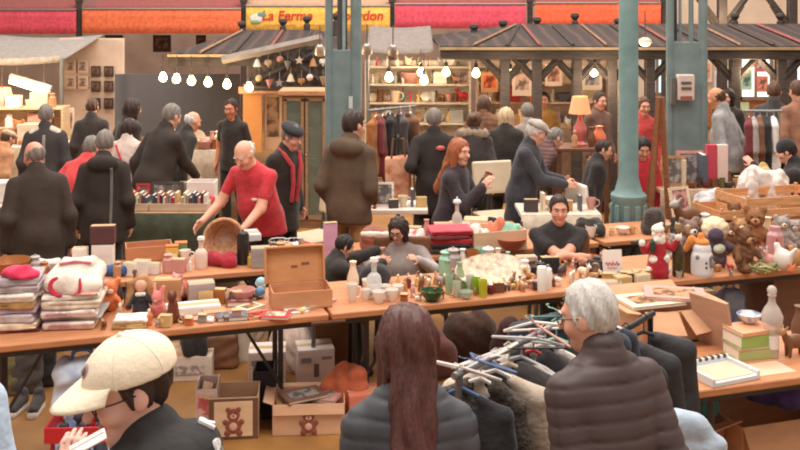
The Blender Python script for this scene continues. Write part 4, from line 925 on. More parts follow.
for px,py,c,lab in ((260,298,(96,140,176),'blue ball resting beside the open carton'),(261,288,(150,196,206),'pale aqua ball behind the blue one')):
    p=PT(px,py); m=Mb(); m.sph((0,0,.036),.036,18,12); m.m(1).tor((0,0,.036),.0362,.002,Rx(.5)); tag(m.go('ball',[pla(*c),pla(230,230,226)],loc=p),lab,'ball')
p=PT(299,308); t=carton('open tan cardboard carton with its printed lid raised',(p.x,p.y+.08,.75),TH*.8,.37,.22,.11,(206,150,108))
m=Mb(); A=Rx(-D(10)); lc=np.array((-.02,.115,.11)); m.box(lc+A@np.array((0,0,.11)),(.37,.012,.22),A).box(lc+A@np.array((0,-.02,.22)),(.37,.05,.012),A).box(lc+A@np.array((-.185,-.02,.11)),(.012,.05,.22),A).box(lc+A@np.array((.185,-.02,.11)),(.012,.05,.22),A); lid=m.go('lid',card(202,142,94),t,bevel=.002)
for x,z,w in ((0,.095,.04),(.07,.11,.05)): m=Mb(); m.box(lc+A@np.array((x,-.0075,z)),(w,.003,.014),A); m.go('lid_print',pla(130,84,60),lid)
# china, bottles, small ware in front of the child and woman
CH=pla(238,228,218,r=.25)
ware('cup','tall white cup at the front of the china',PT(352,301),.075,.11,CH,handle=True)
ware('vase','white ribbed china vase behind the tall white cup',PT(353,292),.10,.20,pla(240,214,186),name='vase')
ware('bottle','clear tapered glass carafe with a white label',PT(374,297),.10,.21,mat((228,226,222),.1,alpha=.75),stopper=CH,label_band=pla(240,236,230))
for i,(px,py,w,h,hd,lab) in enumerate(((366,300,.06,.07,1,'small white cup beside the glass carafe'),(379,303,.085,.075,1,'white coffee cup nearest the table edge'),(392,301,.085,.075,1,'white coffee cup beside the edge cup, handle turned'),(385,296,.08,.07,1,'white cup behind the two coffee cups'),(398,296,.075,.07,0,'white sugar bowl right behind the coffee cups'),(368,293,.08,.09,0,'white beaker behind the glass carafe'))):
    ware('cup' if hd else 'bowl',lab,PT(px,py),w,h,CH,rz=i*.8,handle=bool(hd))
for i,(px,py,k,c,c2,h,lab) in enumerate(((405,293,'person','tan','rose',.11,'tan robed crib figurine near the white sugar bowl'),(413,297,'person','rose','cream',.10,'rose robed crib figurine beside the tan one'),(421,291,'person','brown','cream',.12,'brown robed crib figurine behind the rose one'),(428,287,'animal','cream','straw',.08,'cream animal figurine behind the green bowl'),(409,288,'person','maroon','cream',.09,'maroon robed crib figurine at the back of the group'),(440,285,'animal','grey','white',.08,'grey animal figurine behind the green bowl'),(418,300,'animal','tan','brown',.06,'tan lying animal figurine at the front of the crib group'),(398,287,'person','straw','cream',.09,'straw robed crib figurine by the seated woman'))):
    figurine(lab,PT(px,py),i*.7-1,h,c,c2,k)
ware('bowl','deep green leafy glass bowl near the front edge',PT(432,301),.15,.07,mat((52,96,44),.25,var=.5,scale=30,rgb2=(34,62,34)))
GL=lambda *c:mat(c,.08,alpha=.6)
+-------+
### SET EXERCISE
Reproduce the material above in full and without alteration, but skip all pictures.

### SOLUTION TO THIS EXERCISE
The Blender Python script for this scene continues. Write part 4, from line 925 on. More parts follow.
for px,py,c,lab in ((260,298,(96,140,176),'blue ball resting beside the open carton'),(261,288,(150,196,206),'pale aqua ball behind the blue one')):
    p=PT(px,py); m=Mb(); m.sph((0,0,.036),.036,18,12); m.m(1).tor((0,0,.036),.0362,.002,Rx(.5)); tag(m.go('ball',[pla(*c),pla(230,230,226)],loc=p),lab,'ball')
p=PT(299,308); t=carton('open tan cardboard carton with its printed lid raised',(p.x,p.y+.08,.75),TH*.8,.37,.22,.11,(206,150,108))
m=Mb(); A=Rx(-D(10)); lc=np.array((-.02,.115,.11)); m.box(lc+A@np.array((0,0,.11)),(.37,.012,.22),A).box(lc+A@np.array((0,-.02,.22)),(.37,.05,.012),A).box(lc+A@np.array((-.185,-.02,.11)),(.012,.05,.22),A).box(lc+A@np.array((.185,-.02,.11)),(.012,.05,.22),A); lid=m.go('lid',card(202,142,94),t,bevel=.002)
for x,z,w in ((0,.095,.04),(.07,.11,.05)): m=Mb(); m.box(lc+A@np.array((x,-.0075,z)),(w,.003,.014),A); m.go('lid_print',pla(130,84,60),lid)
# china, bottles, small ware in front of the child and woman
CH=pla(238,228,218,r=.25)
ware('cup','tall white cup at the front of the china',PT(352,301),.075,.11,CH,handle=True)
ware('vase','white ribbed china vase behind the tall white cup',PT(353,292),.10,.20,pla(240,214,186),name='vase')
ware('bottle','clear tapered glass carafe with a white label',PT(374,297),.10,.21,mat((228,226,222),.1,alpha=.75),stopper=CH,label_band=pla(240,236,230))
for i,(px,py,w,h,hd,lab) in enumerate(((366,300,.06,.07,1,'small white cup beside the glass carafe'),(379,303,.085,.075,1,'white coffee cup nearest the table edge'),(392,301,.085,.075,1,'white coffee cup beside the edge cup, handle turned'),(385,296,.08,.07,1,'white cup behind the two coffee cups'),(398,296,.075,.07,0,'white sugar bowl right behind the coffee cups'),(368,293,.08,.09,0,'white beaker behind the glass carafe'))):
    ware('cup' if hd else 'bowl',lab,PT(px,py),w,h,CH,rz=i*.8,handle=bool(hd))
for i,(px,py,k,c,c2,h,lab) in enumerate(((405,293,'person','tan','rose',.11,'tan robed crib figurine near the white sugar bowl'),(413,297,'person','rose','cream',.10,'rose robed crib figurine beside the tan one'),(421,291,'person','brown','cream',.12,'brown robed crib figurine behind the rose one'),(428,287,'animal','cream','straw',.08,'cream animal figurine behind the green bowl'),(409,288,'person','maroon','cream',.09,'maroon robed crib figurine at the back of the group'),(440,285,'animal','grey','white',.08,'grey animal figurine behind the green bowl'),(418,300,'animal','tan','brown',.06,'tan lying animal figurine at the front of the crib group'),(398,287,'person','straw','cream',.09,'straw robed crib figurine by the seated woman'))):
    figurine(lab,PT(px,py),i*.7-1,h,c,c2,k)
ware('bowl','deep green leafy glass bowl near the front edge',PT(432,301),.15,.07,mat((52,96,44),.25,var=.5,scale=30,rgb2=(34,62,34)))
GL=lambda *c:mat(c,.08,alpha=.6)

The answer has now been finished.